A woman hides in a remote mountain town during the Great Depression, and the townsfolk come to exploit her brutally. The set is a naked stage — the structures of the town are painted on the floor, although there are a couple of doors, windows and trees.
Fine. Sure. I`m no Philistine — I’ve been known to build the occasional pachinko-symbol installation out of burlap and bamboo. A little deconstruction never hurt anyone.
Then Lars “if I could suck my own pike I`d never leave the house” Von Trier unloads the triple threat of Tory’s movie torment: mime, hand-held camera, and an endless, redundant narrator.
Mime: Some homes represented on the stage don’t have doors; well, it would be WEIRD to have the characters freely come and go, so let’s have them mime opening and closing a door. And it would be WEIRD for these doors not to make a sound, so let’s drop in some really obtrusive Daggerfall-quality door-foley. Let’s do this through the life of the movie so we don’t forget to be jarring and unpleasant.

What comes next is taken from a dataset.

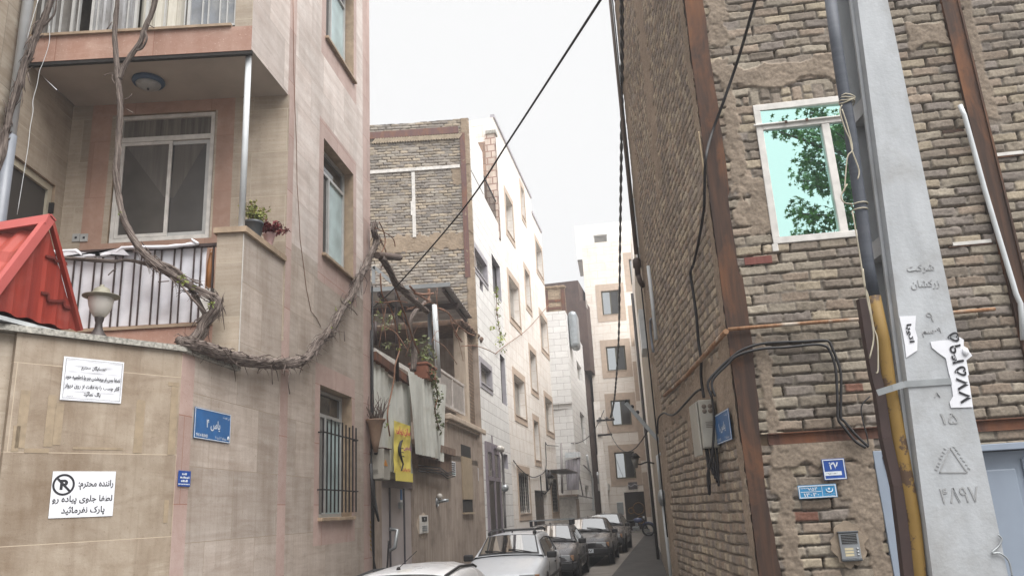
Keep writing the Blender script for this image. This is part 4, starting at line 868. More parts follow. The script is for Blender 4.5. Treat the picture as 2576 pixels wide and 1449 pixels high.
# funnel planter with dry twigs
s, z = FS.px(m3(46, 122), .2); pf = FS.sub(s, z, .22); pl = thing('planter', 'funnel shaped clay planter with dry twigs above the meter box', 'planter', pf); m = MB(); m.lathe([(.03, -.46), (.06, -.3), (.11, -.06), (.14, -.02), (.15, 0), (.12, 0), (.11, -.05)], 20); m.build('pot', m_plain('clay planter', C(150, 124, 104), .85, var=.4), pl)
m = MB(); rr = random.Random(4)
for i in range(26):
    a_ = rr.random()*6.28; l = .22+.25*rr.random(); d = Vector((math.cos(a_)*.25, math.sin(a_)*.25, 1)); p = Vector((.07*math.cos(a_), .07*math.sin(a_), -.04)); pts = [p]
    for j in range(4): d = d+Vector((rr.uniform(-.35, .35), rr.uniform(-.35, .35), 0)); p = p+d.normalized()*l/4; pts.append(p)
    m.tube(pts, [.009, .008, .006, .005, .003], 4)
m.build('dry_twigs', BARK, pl)

# --- brick block rising behind the terrace: its bare flank faces us
azBr = -90.0; FBr = Frame((S2[0]+.02, S2[1]-.10), azBr)
bh = thing('brick_flank_house', 'tall house behind the terrace with bare brick flank and white painted cross lines', 'house', Frame((FBr.P.x, FBr.P.y, 0), azBr))
zBt = FBr.px(*m1(800, 52))[1]; zBt2 = zBt
# ------------------------------------------------------------------ brick relief
def _h(xi, yi, seed):
    h = (xi.astype(np.int64)*374761393 + yi.astype(np.int64)*668265263 + seed*974634777) & 0xffffffff
    h = ((h ^ (h >> 13))*1274126177) & 0xffffffff; h = (h ^ (h >> 16)) & 0xffffff
    return h/float(0xffffff)
def vn(x, y, seed=0):
    xi, yi = np.floor(x), np.floor(y); fx, fy = x-xi, y-yi; fx = fx*fx*(3-2*fx); fy = fy*fy*(3-2*fy)
    return (_h(xi, yi, seed)*(1-fx)+_h(xi+1, yi, seed)*fx)*(1-fy)+(_h(xi, yi+1, seed)*(1-fx)+_h(xi+1, yi+1, seed)*fx)*fy
def fbm(x, y, seed=0, o=4):
    v = 0; a = .5; t = 0
    for k in range(o): v = v+a*vn(x*2**k, y*2**k, seed+k*17); t += a; a *= .5
    return v/t
def ss(a, b, x): t = np.clip((x-a)/(b-a), 0, 1); return t*t*(3-2*t)
CB = [np.array(C(*c)[:3])*np.array((.96, .97, 1.02)) for c in ((184, 172, 152), (172, 159, 140), (160, 147, 131), (192, 177, 152), (158, 147, 135), (176, 158, 138))]
CM = np.array(C(150, 141, 130)[:3]); CPL = np.array(C(160, 145, 129)[:3])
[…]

Hand-held camera: To the point of illness. It was like “Voices from the High School” crossed with Cops. I suppose this technique was used in case the multiple false starts in the story didn’t induce enough nausea.

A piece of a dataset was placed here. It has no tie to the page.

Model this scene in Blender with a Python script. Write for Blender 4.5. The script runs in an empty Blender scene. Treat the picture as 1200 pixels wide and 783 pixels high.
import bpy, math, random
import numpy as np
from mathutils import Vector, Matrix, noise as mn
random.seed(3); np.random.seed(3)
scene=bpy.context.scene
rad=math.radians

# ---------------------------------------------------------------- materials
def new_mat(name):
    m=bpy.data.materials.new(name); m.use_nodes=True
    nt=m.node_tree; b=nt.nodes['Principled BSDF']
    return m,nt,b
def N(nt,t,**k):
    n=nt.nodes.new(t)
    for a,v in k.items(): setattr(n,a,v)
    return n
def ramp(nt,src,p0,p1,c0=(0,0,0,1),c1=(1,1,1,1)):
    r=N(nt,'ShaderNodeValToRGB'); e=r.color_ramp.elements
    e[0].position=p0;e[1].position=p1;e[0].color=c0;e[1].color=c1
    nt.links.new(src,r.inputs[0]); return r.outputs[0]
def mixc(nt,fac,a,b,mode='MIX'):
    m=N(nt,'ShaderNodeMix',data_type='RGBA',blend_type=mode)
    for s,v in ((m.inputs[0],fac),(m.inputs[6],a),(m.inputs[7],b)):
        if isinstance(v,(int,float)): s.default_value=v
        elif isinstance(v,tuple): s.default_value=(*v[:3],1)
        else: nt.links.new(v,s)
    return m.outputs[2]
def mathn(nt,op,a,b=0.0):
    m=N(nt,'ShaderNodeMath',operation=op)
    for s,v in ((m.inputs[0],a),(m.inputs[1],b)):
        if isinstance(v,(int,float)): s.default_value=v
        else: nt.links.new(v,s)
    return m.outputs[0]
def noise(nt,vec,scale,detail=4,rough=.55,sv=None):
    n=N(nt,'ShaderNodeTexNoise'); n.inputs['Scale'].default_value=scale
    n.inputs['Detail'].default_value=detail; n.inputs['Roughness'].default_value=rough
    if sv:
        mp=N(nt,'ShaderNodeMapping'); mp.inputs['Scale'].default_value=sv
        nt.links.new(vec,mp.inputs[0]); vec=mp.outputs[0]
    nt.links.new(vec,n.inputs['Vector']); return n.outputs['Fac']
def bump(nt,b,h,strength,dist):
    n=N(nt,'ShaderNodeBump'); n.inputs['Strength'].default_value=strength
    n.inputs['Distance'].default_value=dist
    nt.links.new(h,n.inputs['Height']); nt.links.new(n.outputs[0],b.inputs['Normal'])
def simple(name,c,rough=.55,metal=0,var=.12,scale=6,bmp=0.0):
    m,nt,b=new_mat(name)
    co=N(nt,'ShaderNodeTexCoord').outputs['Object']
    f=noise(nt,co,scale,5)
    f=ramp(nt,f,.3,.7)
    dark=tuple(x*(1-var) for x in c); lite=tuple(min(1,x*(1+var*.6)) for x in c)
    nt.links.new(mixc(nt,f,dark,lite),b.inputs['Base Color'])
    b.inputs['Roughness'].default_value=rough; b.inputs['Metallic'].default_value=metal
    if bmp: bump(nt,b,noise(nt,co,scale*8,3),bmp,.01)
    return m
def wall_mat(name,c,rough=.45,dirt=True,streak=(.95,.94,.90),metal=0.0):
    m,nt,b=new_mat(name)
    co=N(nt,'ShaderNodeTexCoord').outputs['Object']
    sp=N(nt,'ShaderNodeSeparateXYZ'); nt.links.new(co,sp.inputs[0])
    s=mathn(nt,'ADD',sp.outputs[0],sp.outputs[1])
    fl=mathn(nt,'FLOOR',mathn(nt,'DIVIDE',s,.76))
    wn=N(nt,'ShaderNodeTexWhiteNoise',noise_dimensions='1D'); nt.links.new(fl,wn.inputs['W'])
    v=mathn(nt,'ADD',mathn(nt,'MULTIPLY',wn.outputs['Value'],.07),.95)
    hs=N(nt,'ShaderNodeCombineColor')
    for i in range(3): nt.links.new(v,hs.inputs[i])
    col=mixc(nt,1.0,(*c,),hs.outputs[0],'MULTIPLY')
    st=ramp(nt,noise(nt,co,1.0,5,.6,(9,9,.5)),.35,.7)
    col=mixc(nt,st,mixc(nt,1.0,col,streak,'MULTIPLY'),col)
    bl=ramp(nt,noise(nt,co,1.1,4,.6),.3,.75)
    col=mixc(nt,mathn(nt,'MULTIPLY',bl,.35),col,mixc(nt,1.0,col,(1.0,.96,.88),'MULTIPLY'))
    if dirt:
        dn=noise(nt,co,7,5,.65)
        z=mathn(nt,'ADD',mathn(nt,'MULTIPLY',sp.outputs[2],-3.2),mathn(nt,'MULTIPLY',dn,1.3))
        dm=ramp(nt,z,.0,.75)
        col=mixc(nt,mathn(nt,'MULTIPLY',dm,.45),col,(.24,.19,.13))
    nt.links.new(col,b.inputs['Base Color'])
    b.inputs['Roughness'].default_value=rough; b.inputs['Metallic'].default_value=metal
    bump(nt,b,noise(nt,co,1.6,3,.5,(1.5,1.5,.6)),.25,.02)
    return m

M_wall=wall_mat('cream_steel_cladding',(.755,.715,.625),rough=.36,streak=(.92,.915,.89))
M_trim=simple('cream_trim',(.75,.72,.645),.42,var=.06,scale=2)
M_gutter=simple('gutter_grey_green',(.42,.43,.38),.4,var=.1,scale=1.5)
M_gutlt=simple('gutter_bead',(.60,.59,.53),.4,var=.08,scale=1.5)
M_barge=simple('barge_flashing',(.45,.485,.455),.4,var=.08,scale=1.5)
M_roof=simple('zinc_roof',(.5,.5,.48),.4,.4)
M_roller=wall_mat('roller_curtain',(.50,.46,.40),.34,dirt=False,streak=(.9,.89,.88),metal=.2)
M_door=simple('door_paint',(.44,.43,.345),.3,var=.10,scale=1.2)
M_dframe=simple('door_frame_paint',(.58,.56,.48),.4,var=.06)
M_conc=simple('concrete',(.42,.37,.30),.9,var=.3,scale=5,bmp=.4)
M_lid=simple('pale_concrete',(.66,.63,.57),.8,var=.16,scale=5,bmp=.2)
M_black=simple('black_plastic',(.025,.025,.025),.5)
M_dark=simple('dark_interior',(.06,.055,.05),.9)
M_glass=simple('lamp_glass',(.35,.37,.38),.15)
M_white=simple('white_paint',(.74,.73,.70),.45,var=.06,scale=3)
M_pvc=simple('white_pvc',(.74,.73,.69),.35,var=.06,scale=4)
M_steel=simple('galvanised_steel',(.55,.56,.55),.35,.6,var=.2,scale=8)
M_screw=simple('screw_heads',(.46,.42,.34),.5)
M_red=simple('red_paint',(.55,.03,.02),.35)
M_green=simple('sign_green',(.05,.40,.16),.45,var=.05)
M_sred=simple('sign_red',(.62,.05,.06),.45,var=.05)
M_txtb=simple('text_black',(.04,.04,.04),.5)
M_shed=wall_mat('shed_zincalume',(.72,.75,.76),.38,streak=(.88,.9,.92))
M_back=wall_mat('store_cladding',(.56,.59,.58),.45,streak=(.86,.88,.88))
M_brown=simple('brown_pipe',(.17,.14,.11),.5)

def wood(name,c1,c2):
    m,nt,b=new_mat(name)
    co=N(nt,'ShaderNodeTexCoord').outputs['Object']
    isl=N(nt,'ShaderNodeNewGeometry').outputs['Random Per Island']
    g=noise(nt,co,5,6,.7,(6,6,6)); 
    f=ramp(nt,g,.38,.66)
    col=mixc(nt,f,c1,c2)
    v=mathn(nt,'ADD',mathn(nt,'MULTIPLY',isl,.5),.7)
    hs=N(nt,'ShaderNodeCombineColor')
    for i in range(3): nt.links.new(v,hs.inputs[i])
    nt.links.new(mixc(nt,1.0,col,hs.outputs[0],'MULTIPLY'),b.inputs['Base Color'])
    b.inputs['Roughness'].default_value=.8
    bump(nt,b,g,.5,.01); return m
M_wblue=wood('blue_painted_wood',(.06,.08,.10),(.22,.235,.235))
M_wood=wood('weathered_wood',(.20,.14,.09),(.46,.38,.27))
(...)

The Narrator: I guess the narration is there to help create the mood of a fairy tale — albeit a fairy tale with a whole lot of raping. He gets to do wacky, hilarious things like state the obvious, contrast his chipper voice with the dark content, and make sure all the raping is played for laughs.
I should mention the narrator is John Hurt, and there could really be no better training for this movie than having monsters burst from your chest.

Remember what smiling looks like. It won’t happen again.
Let me touch a little on the raping. Every male character in the town rapes or sexually assaults Grace, and each occasion is played for optimal combination of degrading Grace and titillating the audience. Consider this — the single striking metaphor in DOGville is that Grace is treated like a DOG — her introduction is by stealing a DOG’s bone, the town puts a DOG collar on her, the DOG is the town’s only survivor — and yet the great host of rapes are all performed missionary-style. Implying that Grace is complicit in her assault? Oh, but isn’t that Von Trier’s recurring cinematic one-hand fantasy?
And what does it mean that, when Grace gets her revenge, there is no sexual element to it? I suppose she can take it but she can’t dish it out — who wants a rape fantasy spoiled by the victim retaking ownership of his/her sexuality, anyway?
I digress.
I’ve heard this movie is “visually stunning.” Visually stunning, my sweet ivory ass. There are only two good-looking things in this movie: the scrim-covered truck bed full of apples, and Nicole Kidman. The rest is poison for the senses: ugly textures, ugly colors, arbitrary composition, and the whole time in your ears THAT DAMN NARRATOR!
I’ve heard that, whatever a righteous ass Lars Von Trier is to his actors, you could say it’s worth it for the performances he gets out of them — the example, in this case, being Nicole Kidman’s. Yeah, here’s a memo — Nicole Kidman is a bullgod, and you don’t need to show and deride her Eyes Wide Shut nude scenes to the crew to get good work out of her. I think Nicole Kidman’s gift is that she can completely jack in to the Essential Nature of a movie, and as long as the movie has an Essential Nature (Moulin Rouge, yes; Cold Mountain, no), she delivers exactly what is required. I have a hard time believing her “performance” would have lacked anything without Lars Von Trier acting like Lord of the Douche.
What I want to know is, if the insufferable nature of the movie is the punitive part of the treatment — the same reason that nurses can’t be compelled to give a piss test for an STD when swabbing a man-whore’s urethra is so much more satisfying — then why is this movie so clearly directed to non-American viewers?
For me, the US is like an alcoholic dad. Yeah, he’s dysfunctional, neglectful, violent with the neighbors, abusive to mom — but he’s our DAD. Tell me he’s a broken man who can be repaired, and we`ll talk. Tell me he’s a waste of life who should be destroyed, and there’s gonna be fisticuffs. This movie isn’t an appeal to the US to change from within — it’s an appeal to the industrialized world to destroy us from without. Fine. But don’t saddle me with three hours of it and tell me it’s art.
You could argue that this was an effective film because it Made Me Think. Yeah, well, the war in Iraq Makes Me Think — that doesn’t justify its existence.
Dogville. I would rather have watched Not One Less ten times than this movie once.